== Supplied data

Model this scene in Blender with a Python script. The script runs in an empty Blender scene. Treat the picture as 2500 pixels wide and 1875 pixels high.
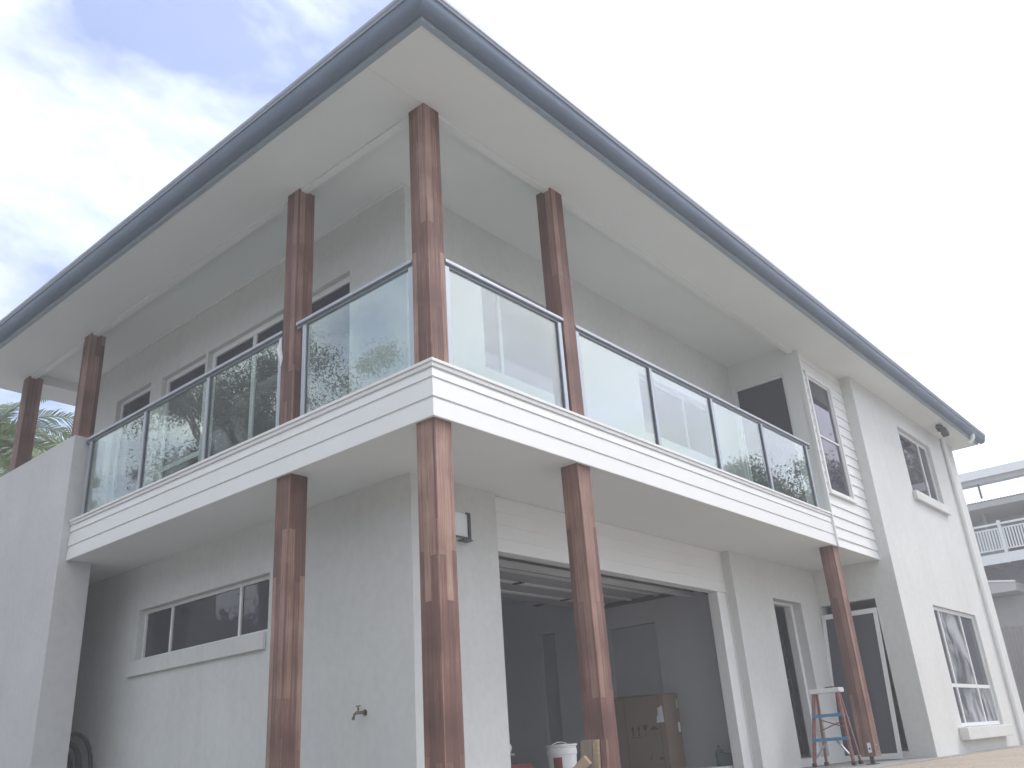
import bpy, bmesh, math, random
from mathutils import Vector, Matrix, noise
random.seed(7)
S = bpy.context.scene
COL = S.collection

# ------------------------------------------------------------------ camera
RW = [(0.650542, -0.756663, -0.065237), (0.256728, 0.299935, -0.918765), (0.714763, 0.580947, 0.389377)]
CAM = Vector((-4.35521, -4.30763, -2.83532))
cam_d = bpy.data.cameras.new('camera')
cam = bpy.data.objects.new('camera', cam_d)
COL.objects.link(cam)
rx, ry, rz = [Vector(r) for r in RW]
m = Matrix.Identity(4)
for i in range(3):
    m[i][0] = rx[i]; m[i][1] = -ry[i]; m[i][2] = -rz[i]; m[i][3] = CAM[i]
cam.matrix_world = m
cam_d.sensor_width = 36.0
cam_d.lens = 2155.0 / 2500.0 * 36.0
cam_d.clip_start = 0.05
cam_d.clip_end = 3000.0
S.camera = cam

# ------------------------------------------------------------------ light
SUN_EL, SUN_AZ = math.radians(46), math.radians(-27)     # azimuth measured from +X towards +Y
SUN_DIR = Vector((math.cos(SUN_EL) * math.cos(SUN_AZ), math.cos(SUN_EL) * math.sin(SUN_AZ), math.sin(SUN_EL)))
world = bpy.data.worlds.new('World')
S.world = world
world.use_nodes = True
nt = world.node_tree
nt.nodes.clear()
def wn(t, **k):
    n = nt.nodes.new(t)
    for a, v in k.items(): setattr(n, a, v)
    return n
w_out = wn('ShaderNodeOutputWorld'); w_bg = wn('ShaderNodeBackground')
w_sky = wn('ShaderNodeTexSky', sky_type='NISHITA', sun_disc=False)
w_sky.sun_elevation = SUN_EL
w_sky.sun_rotation = math.atan2(SUN_DIR.x, SUN_DIR.y)
w_sky.dust_density = 2.5; w_sky.air_density = 1.0; w_sky.ozone_density = 1.5
w_tc = wn('ShaderNodeTexCoord')
w_map = wn('ShaderNodeMapping'); w_map.inputs['Scale'].default_value = (1.0, 1.0, 1.9)
w_map.inputs['Location'].default_value = (0.28, 0.15, -0.03)
w_n = wn('ShaderNodeTexNoise'); w_n.inputs['Scale'].default_value = 2.1; w_n.inputs['Detail'].default_value = 6; w_n.inputs['Roughness'].default_value = 0.56
w_n.inputs['Distortion'].default_value = 0.35
w_r = wn('ShaderNodeMapRange'); w_r.inputs['From Min'].default_value = 0.37; w_r.inputs['From Max'].default_value = 0.66; w_r.inputs['To Min'].default_value = 0.05
w_n2 = wn('ShaderNodeTexNoise'); w_n2.inputs['Scale'].default_value = 3.7; w_n2.inputs['Detail'].default_value = 5
w_cr = wn('ShaderNodeValToRGB')
w_cr.color_ramp.elements[0].position = 0.32; w_cr.color_ramp.elements[0].color = (14.5, 15.3, 15.2, 1)
w_cr.color_ramp.elements[1].position = 0.62; w_cr.color_ramp.elements[1].color = (25.4, 26.3, 25.0, 1)
w_mix = wn('ShaderNodeMix', data_type='RGBA')
w_sc = wn('ShaderNodeMix', data_type='RGBA', blend_type='MULTIPLY'); w_sc.inputs[0].default_value = 1.0
w_sc.inputs[7].default_value = (2.3, 2.25, 2.7, 1)
lk = nt.links.new
lk(w_tc.outputs['Generated'], w_map.inputs['Vector'])
lk(w_map.outputs[0], w_n.inputs['Vector']); lk(w_map.outputs[0], w_n2.inputs['Vector'])
lk(w_n.outputs['Fac'], w_r.inputs['Value'])
lk(w_n2.outputs['Fac'], w_cr.inputs[0])
lk(w_sky.outputs[0], w_sc.inputs[6])
lk(w_r.outputs[0], w_mix.inputs[0]); lk(w_sc.outputs[2], w_mix.inputs[6]); lk(w_cr.outputs[0], w_mix.inputs[7])
lk(w_mix.outputs[2], w_bg.inputs['Color'])
w_bg.inputs['Strength'].default_value = 0.1
lk(w_bg.outputs[0], w_out.inputs['Surface'])

sun_d = bpy.data.lights.new('sun', 'SUN')
sun_d.energy = 2.0; sun_d.angle = math.radians(18); sun_d.color = (1.0, 0.95, 0.88)
sun = bpy.data.objects.new('sun', sun_d); COL.objects.link(sun)
sun.rotation_euler = SUN_DIR.to_track_quat('Z', 'Y').to_euler()
sun.location = (20, -10, 30)

S.view_settings.view_transform = 'Standard'
S.view_settings.look = 'None'
S.view_settings.gamma = 1.0
S.view_settings.use_curve_mapping = False
S.view_settings.exposure = 0.28

# ------------------------------------------------------------------ materials
MATS = {}
def new_mat(name):
    ma = bpy.data.materials.new(name); ma.use_nodes = True
    MATS[name] = ma
    n = ma.node_tree; n.nodes.clear()
    out = n.nodes.new('ShaderNodeOutputMaterial')
    b = n.nodes.new('ShaderNodeBsdfPrincipled')
    n.links.new(b.outputs[0], out.inputs['Surface'])
    return ma, n, b
def N(n, t, **k):
    x = n.nodes.new(t)
    for a, v in k.items(): setattr(x, a, v)
    return x
def simple(name, col, rough=0.6, var=0.06, scale=3.0, bump=0.0, bscale=60.0, metal=0.0, spec=0.5, stretch=(1, 1, 1), bdist=0.004):
    """base colour with slow tonal drift and fine grain, optional bump"""
    ma, n, b = new_mat(name)
    tc = N(n, 'ShaderNodeTexCoord'); mp = N(n, 'ShaderNodeMapping'); mp.inputs['Scale'].default_value = stretch
    n.links.new(tc.outputs['Object'], mp.inputs[0])
    n1 = N(n, 'ShaderNodeTexNoise'); n1.inputs['Scale'].default_value = scale; n1.inputs['Detail'].default_value = 7; n1.inputs['Roughness'].default_value = 0.65
    n.links.new(mp.outputs[0], n1.inputs['Vector'])
    cr = N(n, 'ShaderNodeValToRGB')
    cr.color_ramp.elements[0].position = 0.3; cr.color_ramp.elements[1].position = 0.7
    cr.color_ramp.elements[0].color = (*[c * (1 - var) for c in col], 1)
    cr.color_ramp.elements[1].color = (*[min(1, c * (1 + var)) for c in col], 1)
    n.links.new(n1.outputs['Fac'], cr.inputs[0]); n.links.new(cr.outputs[0], b.inputs['Base Color'])
    b.inputs['Roughness'].default_value = rough; b.inputs['Metallic'].default_value = metal
    b.inputs['Specular IOR Level'].default_value = spec
    if bump:
        n2 = N(n, 'ShaderNodeTexNoise'); n2.inputs['Scale'].default_value = bscale; n2.inputs['Detail'].default_value = 4
        n.links.new(mp.outputs[0], n2.inputs['Vector'])
        bp = N(n, 'ShaderNodeBump'); bp.inputs['Strength'].default_value = bump; bp.inputs['Distance'].default_value = bdist
        n.links.new(n2.outputs['Fac'], bp.inputs['Height']); n.links.new(bp.outputs[0], b.inputs['Normal'])
    return ma

simple('render_white', (0.668, 0.675, 0.655), 0.9, 0.05, 0.7, 0.35, 220, spec=0.2)
simple('render_grey', (0.585, 0.58, 0.58), 0.9, 0.06, 0.8, 0.35, 200, spec=0.2)
for nm in ('render_white', 'render_grey'):
    n = MATS[nm].node_tree; b = [q for q in n.nodes if q.type == 'BSDF_PRINCIPLED'][0]; src = b.inputs['Base Color'].links[0].from_socket
    tc = N(n, 'ShaderNodeTexCoord'); mp = N(n, 'ShaderNodeMapping'); mp.inputs['Scale'].default_value = (2.6, 2.6, 0.22)
    n.links.new(tc.outputs['Object'], mp.inputs[0])
    ns = N(n, 'ShaderNodeTexNoise'); ns.inputs['Scale'].default_value = 1.6; ns.inputs['Detail'].default_value = 8; ns.inputs['Roughness'].default_value = 0.6
    n.links.new(mp.outputs[0], ns.inputs['Vector'])
    cr = N(n, 'ShaderNodeValToRGB'); e = cr.color_ramp.elements
    e[0].position = 0.52; e[0].color = (1, 1, 1, 1); e[1].position = 0.80; e[1].color = (0.945, 0.943, 0.935, 1)
    n.links.new(ns.outputs['Fac'], cr.inputs[0])
    tr = N(n, 'ShaderNodeTexNoise'); tr.inputs['Scale'].default_value = 14; tr.inputs['Detail'].default_value = 5
    n.links.new(tc.outputs['Object'], tr.inputs['Vector'])
    c2 = N(n, 'ShaderNodeValToRGB'); e = c2.color_ramp.elements
    e[0].position = 0.35; e[0].color = (0.955, 0.955, 0.955, 1); e[1].position = 0.6; e[1].color = (1, 1, 1, 1)
    n.links.new(tr.outputs['Fac'], c2.inputs[0])
    for f in (cr, c2):
        mx = N(n, 'ShaderNodeMix', data_type='RGBA', blend_type='MULTIPLY'); mx.inputs[0].default_value = 1.0
        n.links.new(src, mx.inputs[6]); n.links.new(f.outputs[0], mx.inputs[7]); src = mx.outputs[2]
    n.links.new(src, b.inputs['Base Color'])
simple('paint_white', (0.77, 0.775, 0.76), 0.5, 0.02, 1.5, 0.05, 90)
simple('soffit_white', (0.75, 0.77, 0.75), 0.75, 0.025, 1.1, 0.04, 80, spec=0.3)
simple('plaster', (0.58, 0.59, 0.61), 0.9, 0.04, 1.2, spec=0.2)
simple('fascia_blue', (0.30, 0.355, 0.41), 0.5, 0.05, 1.2)
simple('gutter_blue', (0.165, 0.205, 0.265), 0.75, 0.10, 1.2, 0.03, 30, spec=0.3)
simple('roof_steel', (0.32, 0.34, 0.37), 0.4, 0.06, 1.0, metal=0.0)
simple('aluminium', (0.38, 0.41, 0.46), 0.35, 0.03, 4, metal=0.35)
simple('alu_white', (0.78, 0.79, 0.79), 0.4, 0.02, 3)
simple('dark_metal', (0.05, 0.055, 0.065), 0.4, 0.1, 6)
simple('rubber', (0.03, 0.03, 0.035), 0.55, 0.2, 6)
simple('brass', (0.20, 0.16, 0.11), 0.45, 0.25, 20, metal=0.7)
simple('carpet_dark', (0.55, 0.55, 0.57), 0.9, 0.1, 4)
simple('cardboard', (0.235, 0.175, 0.13), 0.85, 0.07, 2.2, 0.06, 40, spec=0.2)
simple('print_dark', (0.045, 0.035, 0.03), 0.8, 0.1)
simple('paper', (0.78, 0.80, 0.86), 0.7, 0.03, 8)
simple('sticker_green', (0.35, 0.62, 0.10), 0.6, 0.05)
simple('red_fibre', (0.28, 0.105, 0.095), 0.6, 0.35, 14)
simple('blue_plastic', (0.07, 0.22, 0.42), 0.5, 0.12, 16)
simple('white_plastic', (0.78, 0.78, 0.77), 0.45, 0.05, 9)
simple('red_plastic', (0.22, 0.045, 0.045), 0.45, 0.1, 9)
simple('green_plastic', (0.10, 0.17, 0.17), 0.35, 0.15, 9)
simple('raw_pine', (0.40, 0.30, 0.20), 0.8, 0.15, 5, stretch=(3, 3, 20))
simple('fence_wood', (0.22, 0.20, 0.19), 0.9, 0.25, 1.6, 0.3, 30, stretch=(3, 3, 0.5))
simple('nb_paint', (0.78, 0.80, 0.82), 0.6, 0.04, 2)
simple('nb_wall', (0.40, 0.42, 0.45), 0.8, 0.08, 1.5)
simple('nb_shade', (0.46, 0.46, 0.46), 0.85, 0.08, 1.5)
simple('bark_pale', (0.30, 0.26, 0.22), 0.9, 0.35, 2.5, 0.5, 12, stretch=(2, 2, 0.5), bdist=0.03)
simple('bark_palm', (0.22, 0.20, 0.17), 0.9, 0.3, 3, 0.5, 10, bdist=0.03)
simple('slab', (0.30, 0.29, 0.28), 0.9, 0.15, 2.0)
simple('door_grey', (0.46, 0.48, 0.52), 0.7, 0.04, 2)
simple('channel_grey', (0.16, 0.18, 0.205), 0.4, 0.05, 4, metal=0.2)
simple('lip_grey', (0.27, 0.29, 0.34), 0.5, 0.12, 6)
simple('bead_pale', (0.38, 0.44, 0.52), 0.4, 0.05, 3)  # paler than the gutter: the bead's highlight is put into its colour
simple('silicone', (0.75, 0.76, 0.78), 0.4, 0.03, 20)
simple('timber_grey', (0.26, 0.21, 0.17), 0.85, 0.2, 6, 0.2, 40, stretch=(4, 4, 0.6))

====

Exercise goal — Give again, word for word, every line from the top of the data above to the line holding "COL = S.collection", inclusive, with the pictures left out.

Problem solution —
Model this scene in Blender with a Python script. The script runs in an empty Blender scene. Treat the picture as 2500 pixels wide and 1875 pixels high.
import bpy, bmesh, math, random
from mathutils import Vector, Matrix, noise
random.seed(7)
S = bpy.context.scene
COL = S.collection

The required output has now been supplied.